ホロライブがドジャースとコラボ BEAMSはVRChatに「どこでもない東京のどこか」をオープン
「どこでもない東京のどこか」を描く、BEAMSの『VRChat』ワールド
では、実際にメタバースの「現地」を知る企業の動向はどうか。先週、特に反響があったのは、セレクトショップ・BEAMSの公式VRChatワールド「Tokyo Mood by BEAMS」だ。 レンガ造りの高架下。密集した飲食店。整備された川沿いの通り。空き缶が投げ捨てられた川。道幅を狭めるように自転車が並ぶトンネル。そこに描かれたグラフィティ――どこか見覚えがあるものの、どこにもない、「東京の街のイメージ」が濃縮された空間が、このワールドには広がっている。 BEAMSのバーチャル店舗は、この雑多な「東京」の一角に建っている。しかし、入場地点からある程度歩かないとたどりつかない。まるで自分たちはこの街の主役ではないと言わんばかりのたたずまいには、「ユーザーに愛される、10年続く空間」というコンセプトが宿っている。 BEAMSはこれまで、「バーチャルマーケット」への出展を重ねつつ、ユーザーとの交流も積極的に重ねてきた、『VRChat』に注力する企業の代表格のひとつだ。アダストリアやANREALAGEなど、アパレル方面からの参入が続く『VRChat』にて、ついに同社の「拠点」とも言える場がついに立ち上がった形だ。 5月31日にワールドが公開されると、その日のうちに1万人が訪れ、アーティストを招いたこけら落とし公演も盛況を博すなど、幸先のよいスタートを切っている。なにより、ここは「いい感じの飲み屋街」でもある。

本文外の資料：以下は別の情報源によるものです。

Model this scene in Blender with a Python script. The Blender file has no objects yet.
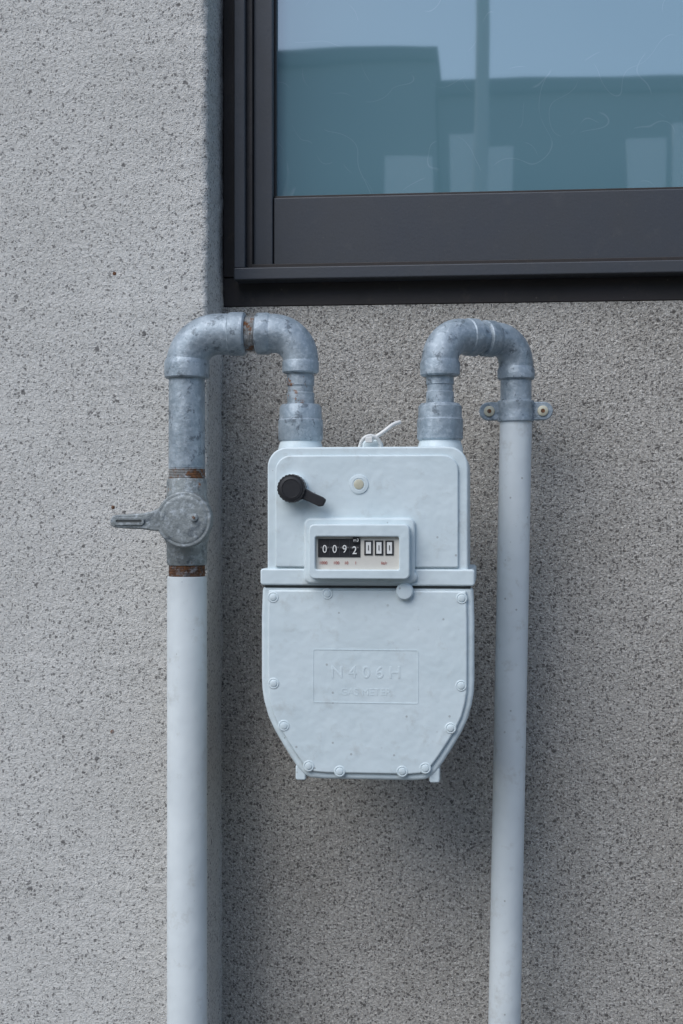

今後、少なくないユーザーが日々の酒盛りに興じる場になっても、不思議ではないだろう。 そして、このワールド制作を手掛けたのが、 VR映画スタジオ「カデシュ・プロジェクト」であることもポイントだ。同団体は、作品・イベントを貫く独自の世界観と、全編を『VRChat』で撮影した映像作品がユーザーから支持を得る、人気のクリエイティブチームだ。 一企業が、こうした団体と手を組み、コンテンツを制作するという流れは、なにも本件に限らない。現地を歩むには、現地を知り尽くした人と手を組むのが、なにより肝要だ。